The SCC further held that the City having no control over the construction workers or project was legally irrelevant to whether it breached its obligations as an employer under s.25(1)(c). This is because there is no explicit reference to control in s.25(1)(c) or the definition of “employer” under s.1(1). Moreover, the SCC held that this interpretation is consistent with the purpose of the OHSA and the “belt and braces” approach to fulfilling that purpose. Namely, the OHSA seeks to promote a reasonable level of health and safety protection for workers via an approach involving various concurrent and overlapping duties, such that several different actors may be responsible for the same safety measures. The intent of this approach is that the failure of one party to meet their duties may be compensated for by another party meeting their concurrent/overlapping duty, and to prevent parties from pointing to the failures of others as an excuse for their own failures.
On the other hand, the SCC held that an employer’s control or lack of control is relevant to whether the employer can successfully establish a due diligence defence under s. 66(3)(b) by proving it took all reasonable precautions in the circumstances.
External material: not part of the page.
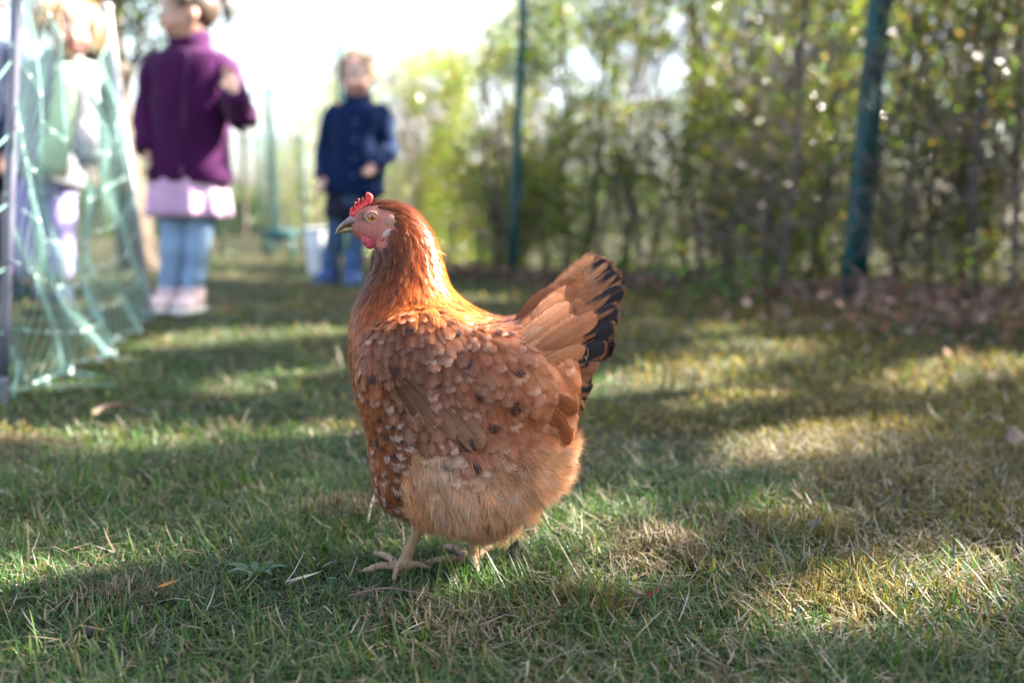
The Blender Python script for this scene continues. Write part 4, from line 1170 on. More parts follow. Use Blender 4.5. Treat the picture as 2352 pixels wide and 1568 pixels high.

In particular, where the underlying causes of the offence are beyond the control of the accused, then they will be more likely to successfully establish a due diligence defence.
In the result, the SCC affirmed that the City breached its duties as an employer under s.25(1)(c) of the OHSA, it dismissed the City’s appeal, and it remitted the question of the City’s due diligence defence to the provincial offences appeal court.
The Bottom Line
This decision is extremely unfavourable to employers which may engage third parties to complete construction projects from time to time. This is because such employers will now be strictly liable for any failure of the third-party constructor to comply with all applicable health and safety regulations, unless they can successfully establish a due diligence defence after being charged. This is even the case where the owner/employer has no expertise in construction-specific safety regulations and no control over the construction workers employed by the constructor.
Notably, there were two dissenting opinions which both provide strong rationales for why the City should have been acquitted. For example, the dissenting opinion authored by Justices Rowe and O’Bonsawin argued that employers should only be liable for breaching regulatory measures under s.25(1)(c) where those measures apply to them, and that measures which do not specify who they apply to should only apply to an employer which had control over the relevant work/workers. Moreover, they argued that it would be absurd to interpret s.25(1)(c) as requiring every employer at a construction project to be responsible for everything anyone at the project does, and that holding employers liable for the failures of others to follow safety measures over which they have no control does nothing to promote health and safety.
Given that this was a split 4-4 decision (with the Chief Justice’s decision breaking the tie), there is some hope that the SCC revisit this issue in the future and follow the persuasive reasoning of the dissenting justices. That said, as the law currently stands, employers that engage third parties to complete construction projects will unfortunately be strictly liable for the breach of any applicable health and safety measures at the project, subject to them successfully establishing a due diligence defence.